Bunker Market Updates

Europe & Africa Market Update 29 Jan

January 29, 2026

Fuel prices across European and African ports have gained, and longer lead times are recommended in Las Palmas due to rough weather.

IMAGE: Ships docked in the Port of Las Palmas, Gran Canaria, Spain. Getty Images


Changes on the day to 09.00 GMT today:

  • VLSFO prices up in Rotterdam ($10/mt), Durban ($9/mt) and Gibraltar ($7/mt)
  • LSMGO prices up in Gibraltar ($14/mt) and Rotterdam ($8/mt)
  • HSFO prices up in Gibraltar ($11/mt), Durban ($6/mt) and Rotterdam ($3/mt)
  • B30-VLSFO prices up in Gibraltar ($9/mt), and down in Rotterdam ($2/mt)

Conventional fuel prices have recorded increases over the past session, tracking Brent's rise.

The price of LSMGO at Las Palmas has gained by $20/mt over the past session, pricing the fuel $7/mt cheaper than Gibraltar's, compared to a wider $13/mt discount seen yesterday.

Conversely, Las Palmas' HSFO price has increased by $15/mt in the past session and is now priced $10/mt more than in Gibraltar.

Weather remains an issue in Las Palmas, with swells as high as 2 metres forecast in the port till 7 February.

Services at the outer anchorages are not possible due to the high waves, and bunkering is being carried out currently in the inner anchorage and at the berth, port agent MH Bland said. Due to limited capacity in both areas, there could be delays in bunkering, MH Bland said.

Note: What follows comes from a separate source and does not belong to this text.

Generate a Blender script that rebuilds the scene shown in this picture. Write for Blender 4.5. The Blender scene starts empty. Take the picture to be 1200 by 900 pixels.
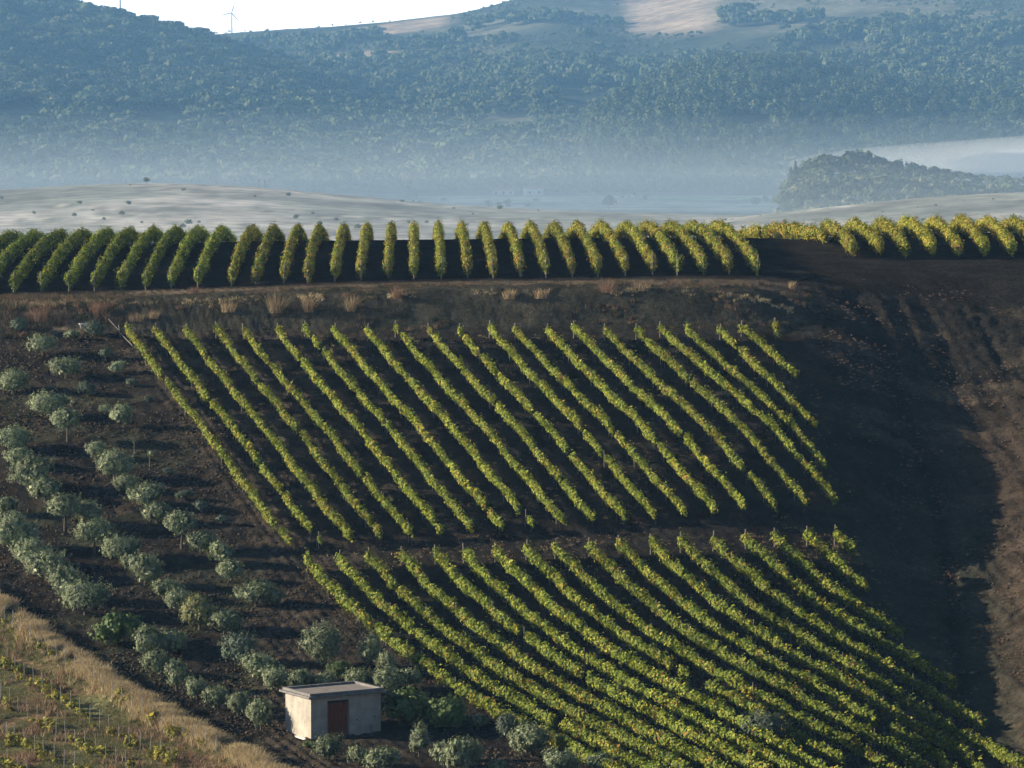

Consequently, bunker availability is tight for prompt dates, with at least 10 days of lead time recommended for all fuel grades, a trader said.

Brent

The front-month ICE Brent contract has gained by $2.04/bbl on the day, to trade at $69.81/bbl at 09.00 GMT.

Upward pressure:

Brent crude’s price has risen by more than $2/bbl on renewed supply disruption concerns from the Middle East.

US President Donald Trump has warned of possible military action against Iran, as Washington continues its push to end the OPEC producer’s nuclear ambitions, Reuters reported. A US naval group has arrived in the region, the report added.

“Oil markets continue to strengthen amid growing concern over a possible escalation between the US and Iran,” two analysts from ING Bank noted.

The escalation could potentially disrupt supply from the region, market analysts said. Iran produces about 3.2 million b/d of crude oil.

“President Trump threatened another attack on Iran, urging Tehran to negotiate a nuclear deal,” ANZ Bank’s senior commodity strategist Daniel Hynes said. “This raised the spectre of disruptions to its oil supply,” he added.

Downward pressure:

Kazakhstan’s Tengiz oilfield is expected to reach full production capacity this week, following an unplanned outage due to a fire. This news has capped some of Brent’s gains today.

In the US, the Federal Reserve (Fed) has decided to keep interest rates steady in the range of 3.50% to 3.75%, following three rate cuts in 2025.

The rate decision comes as the US dollar remains under pressure, trading close to a four-year low against major currencies and adding complexity to the Fed’s inflation outlook.

“Oil is the other inflation ghost that will not stay in the basement,” remarked SPI Asset Management managing partner Stephen Innes.